▸ **Stated exercise**: Set down the data below from its first line to the line holding "col = scene.collection", inclusive; omit all pictures.

▸ **Data block**:
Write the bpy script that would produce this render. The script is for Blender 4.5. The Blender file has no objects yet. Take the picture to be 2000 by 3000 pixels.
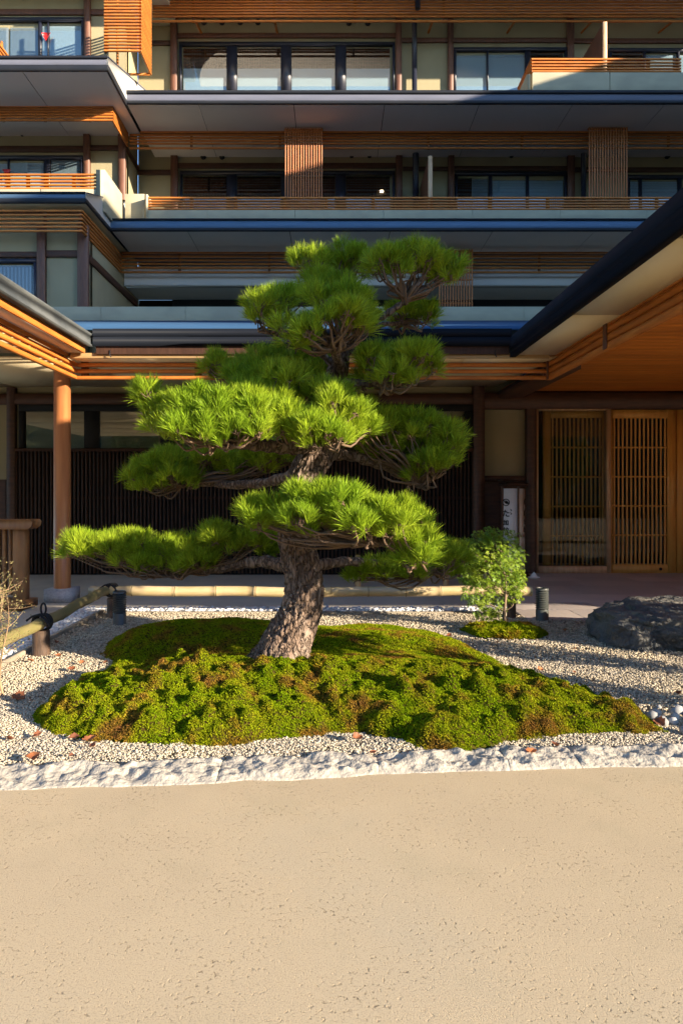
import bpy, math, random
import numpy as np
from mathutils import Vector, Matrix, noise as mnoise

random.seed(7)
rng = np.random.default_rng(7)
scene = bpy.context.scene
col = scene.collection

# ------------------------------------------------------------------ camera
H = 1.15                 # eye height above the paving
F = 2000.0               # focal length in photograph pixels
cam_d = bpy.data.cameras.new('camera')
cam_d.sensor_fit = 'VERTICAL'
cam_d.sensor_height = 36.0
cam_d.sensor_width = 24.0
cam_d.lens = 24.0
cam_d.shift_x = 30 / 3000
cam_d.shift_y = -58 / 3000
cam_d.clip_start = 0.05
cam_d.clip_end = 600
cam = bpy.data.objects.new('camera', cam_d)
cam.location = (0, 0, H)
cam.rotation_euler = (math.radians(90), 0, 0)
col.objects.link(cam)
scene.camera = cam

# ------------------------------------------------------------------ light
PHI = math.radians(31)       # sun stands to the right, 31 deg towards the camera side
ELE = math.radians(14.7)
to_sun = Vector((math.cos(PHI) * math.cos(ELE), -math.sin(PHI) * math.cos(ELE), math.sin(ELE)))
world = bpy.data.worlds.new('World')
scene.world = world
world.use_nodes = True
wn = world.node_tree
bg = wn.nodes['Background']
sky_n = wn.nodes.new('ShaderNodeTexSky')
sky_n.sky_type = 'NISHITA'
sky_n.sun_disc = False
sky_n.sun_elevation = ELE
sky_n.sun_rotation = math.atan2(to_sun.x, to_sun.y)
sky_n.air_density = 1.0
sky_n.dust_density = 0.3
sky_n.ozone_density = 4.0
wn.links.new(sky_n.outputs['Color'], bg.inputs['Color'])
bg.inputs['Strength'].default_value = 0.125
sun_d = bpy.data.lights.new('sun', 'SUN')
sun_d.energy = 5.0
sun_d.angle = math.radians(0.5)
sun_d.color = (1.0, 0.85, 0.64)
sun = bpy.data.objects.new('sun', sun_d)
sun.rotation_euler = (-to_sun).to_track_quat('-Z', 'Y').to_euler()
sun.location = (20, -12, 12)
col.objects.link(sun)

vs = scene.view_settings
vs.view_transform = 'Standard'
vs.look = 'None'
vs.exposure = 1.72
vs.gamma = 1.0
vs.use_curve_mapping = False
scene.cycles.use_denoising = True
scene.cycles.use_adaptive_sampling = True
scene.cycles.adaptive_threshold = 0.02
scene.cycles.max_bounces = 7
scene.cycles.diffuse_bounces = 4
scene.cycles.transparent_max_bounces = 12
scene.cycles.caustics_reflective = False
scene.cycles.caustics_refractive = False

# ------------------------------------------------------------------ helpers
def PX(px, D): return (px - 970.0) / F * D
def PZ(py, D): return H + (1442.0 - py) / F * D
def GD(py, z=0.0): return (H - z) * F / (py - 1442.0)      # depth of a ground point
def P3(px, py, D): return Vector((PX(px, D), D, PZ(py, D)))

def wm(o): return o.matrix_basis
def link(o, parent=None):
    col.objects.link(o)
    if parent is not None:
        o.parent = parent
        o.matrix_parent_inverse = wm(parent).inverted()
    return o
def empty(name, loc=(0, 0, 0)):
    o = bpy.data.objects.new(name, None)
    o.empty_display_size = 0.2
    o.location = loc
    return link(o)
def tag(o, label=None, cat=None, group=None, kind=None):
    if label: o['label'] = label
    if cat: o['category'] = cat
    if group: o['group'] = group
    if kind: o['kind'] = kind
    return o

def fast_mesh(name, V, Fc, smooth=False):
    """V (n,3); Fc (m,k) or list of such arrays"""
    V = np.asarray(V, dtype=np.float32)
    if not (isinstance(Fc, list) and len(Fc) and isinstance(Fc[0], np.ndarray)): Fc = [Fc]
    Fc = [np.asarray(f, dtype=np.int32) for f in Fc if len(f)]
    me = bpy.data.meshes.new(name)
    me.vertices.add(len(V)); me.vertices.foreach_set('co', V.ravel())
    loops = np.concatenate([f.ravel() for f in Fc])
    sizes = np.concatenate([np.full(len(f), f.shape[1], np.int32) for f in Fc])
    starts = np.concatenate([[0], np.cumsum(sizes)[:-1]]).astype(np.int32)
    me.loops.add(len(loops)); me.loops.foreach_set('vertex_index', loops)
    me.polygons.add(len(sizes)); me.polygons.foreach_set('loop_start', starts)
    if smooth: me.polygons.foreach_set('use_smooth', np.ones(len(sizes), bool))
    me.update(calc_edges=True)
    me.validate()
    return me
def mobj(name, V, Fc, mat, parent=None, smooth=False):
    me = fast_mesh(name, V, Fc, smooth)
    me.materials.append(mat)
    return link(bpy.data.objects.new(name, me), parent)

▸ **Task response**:
Write the bpy script that would produce this render. The script is for Blender 4.5. The Blender file has no objects yet. Take the picture to be 2000 by 3000 pixels.
import bpy, math, random
import numpy as np
from mathutils import Vector, Matrix, noise as mnoise

random.seed(7)
rng = np.random.default_rng(7)
scene = bpy.context.scene
col = scene.collection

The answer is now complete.